[start]
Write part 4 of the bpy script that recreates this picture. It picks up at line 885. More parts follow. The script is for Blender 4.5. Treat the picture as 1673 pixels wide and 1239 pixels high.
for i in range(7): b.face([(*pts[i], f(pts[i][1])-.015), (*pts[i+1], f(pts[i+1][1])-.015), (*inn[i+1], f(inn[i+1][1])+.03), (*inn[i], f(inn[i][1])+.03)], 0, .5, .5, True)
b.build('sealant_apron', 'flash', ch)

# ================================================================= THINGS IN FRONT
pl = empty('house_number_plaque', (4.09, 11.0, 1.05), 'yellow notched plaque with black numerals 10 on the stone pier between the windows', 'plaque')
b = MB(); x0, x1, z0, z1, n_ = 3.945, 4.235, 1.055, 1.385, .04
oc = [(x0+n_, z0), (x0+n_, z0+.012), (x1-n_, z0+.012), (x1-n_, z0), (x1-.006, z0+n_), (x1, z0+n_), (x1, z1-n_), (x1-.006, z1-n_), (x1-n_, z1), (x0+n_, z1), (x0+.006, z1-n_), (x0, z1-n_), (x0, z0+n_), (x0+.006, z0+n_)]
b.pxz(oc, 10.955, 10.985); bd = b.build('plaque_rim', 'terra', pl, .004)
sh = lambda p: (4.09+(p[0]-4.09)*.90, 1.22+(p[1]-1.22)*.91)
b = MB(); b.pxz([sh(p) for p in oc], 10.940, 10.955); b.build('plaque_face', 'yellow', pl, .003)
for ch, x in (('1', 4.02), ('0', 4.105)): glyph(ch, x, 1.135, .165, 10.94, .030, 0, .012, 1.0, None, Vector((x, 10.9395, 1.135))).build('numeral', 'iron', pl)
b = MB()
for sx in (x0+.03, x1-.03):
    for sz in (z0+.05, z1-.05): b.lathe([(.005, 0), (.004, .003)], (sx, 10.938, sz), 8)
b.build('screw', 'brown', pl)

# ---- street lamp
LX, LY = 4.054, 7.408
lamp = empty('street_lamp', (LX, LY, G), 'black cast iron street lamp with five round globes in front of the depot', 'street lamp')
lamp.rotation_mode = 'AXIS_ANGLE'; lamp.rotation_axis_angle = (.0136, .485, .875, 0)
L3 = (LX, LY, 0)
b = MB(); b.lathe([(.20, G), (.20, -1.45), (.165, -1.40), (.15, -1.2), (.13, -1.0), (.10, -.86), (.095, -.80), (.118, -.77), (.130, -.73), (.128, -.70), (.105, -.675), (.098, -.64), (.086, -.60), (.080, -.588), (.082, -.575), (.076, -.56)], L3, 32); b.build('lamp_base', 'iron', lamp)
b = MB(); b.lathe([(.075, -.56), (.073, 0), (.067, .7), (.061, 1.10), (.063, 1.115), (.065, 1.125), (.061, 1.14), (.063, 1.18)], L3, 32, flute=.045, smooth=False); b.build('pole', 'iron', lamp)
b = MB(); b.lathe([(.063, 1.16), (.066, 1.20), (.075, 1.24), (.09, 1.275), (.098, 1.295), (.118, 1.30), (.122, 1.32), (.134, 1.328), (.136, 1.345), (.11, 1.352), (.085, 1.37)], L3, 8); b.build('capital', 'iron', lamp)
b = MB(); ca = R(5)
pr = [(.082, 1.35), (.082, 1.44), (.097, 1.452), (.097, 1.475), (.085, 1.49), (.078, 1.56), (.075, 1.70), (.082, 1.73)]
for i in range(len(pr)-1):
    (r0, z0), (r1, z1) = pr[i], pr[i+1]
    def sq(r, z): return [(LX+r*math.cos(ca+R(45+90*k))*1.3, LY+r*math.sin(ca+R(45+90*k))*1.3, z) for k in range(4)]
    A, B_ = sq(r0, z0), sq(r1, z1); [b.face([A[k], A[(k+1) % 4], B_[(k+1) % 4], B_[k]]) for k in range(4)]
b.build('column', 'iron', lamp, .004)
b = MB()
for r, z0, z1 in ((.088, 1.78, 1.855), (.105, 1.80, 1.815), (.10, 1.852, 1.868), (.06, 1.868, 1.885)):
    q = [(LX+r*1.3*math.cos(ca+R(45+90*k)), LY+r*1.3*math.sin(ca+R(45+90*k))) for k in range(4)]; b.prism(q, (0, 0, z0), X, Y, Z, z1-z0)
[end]
The required output is the exact run of lines from the beginning of the listing above to the line that contains "b.build('sealant_apron', 'flash', ch)", inclusive of both.

**RESPONSE BELOW**
Write part 4 of the bpy script that recreates this picture. It picks up at line 885. More parts follow. The script is for Blender 4.5. Treat the picture as 1673 pixels wide and 1239 pixels high.
for i in range(7): b.face([(*pts[i], f(pts[i][1])-.015), (*pts[i+1], f(pts[i+1][1])-.015), (*inn[i+1], f(inn[i+1][1])+.03), (*inn[i], f(inn[i][1])+.03)], 0, .5, .5, True)
b.build('sealant_apron', 'flash', ch)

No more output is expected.